Conversations with several members of Congress, Democratic and Republican, in Washington this week, reveal an across-the-board acceptance that Mrs Clinton will make a bid for the White House in 2008 - with the intriguing possibility that her opponent will be President Bush's brother Jeb, now governor of Florida.

Even now she tops any poll of likely Democratic candidates for 2004, though she has ruled out running next year.

Composed and smiling, Mrs Clinton refused to comment about her account of the Lewinsky affair to reporters on Capitol Hill yesterday. "I want everyone to read the whole book" which was "about growing up, my values, my beliefs," she said.

Invariably, however, the greatest interest yesterday was in the way she handled the intern scandal in the book.

Initially, she writes, she accepted Mr Clinton's denial of an affair, something that critics have found hard to believe given his history of infidelity.

He assured her he "had talked to her a few times" after Ms Lewinsky had asked for job-hunting help, and that the relationship had been horribly misconstrued.

"For me, the Lewinsky imbroglio seemed like just another vicious scandal manufactured by political opponents," writes the former First Lady, who at the time told NBC that the charge against her husband was part of a "vast right-wing conspiracy" and "is not going to be proven true." When President Clinton admitted it was true that August morning, the atmosphere in the family became distinctly chilly.
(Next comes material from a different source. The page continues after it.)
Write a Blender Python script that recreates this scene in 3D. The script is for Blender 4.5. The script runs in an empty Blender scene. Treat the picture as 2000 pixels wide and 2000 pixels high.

They went on holiday to Martha's Vineyard a few days later.

"Buddy, the dog, came along to keep Bill company," she writes. "He was the only member of our family who was still willing to." While on the island, she felt nothing but profound sadness, disappointment and unresolved anger. "I could barely speak to Bill, and when I did, it was a tirade. I read. I walked on the beach. He slept downstairs. I slept upstairs."

Her decision to run for the Senate in New York helped heal the rift.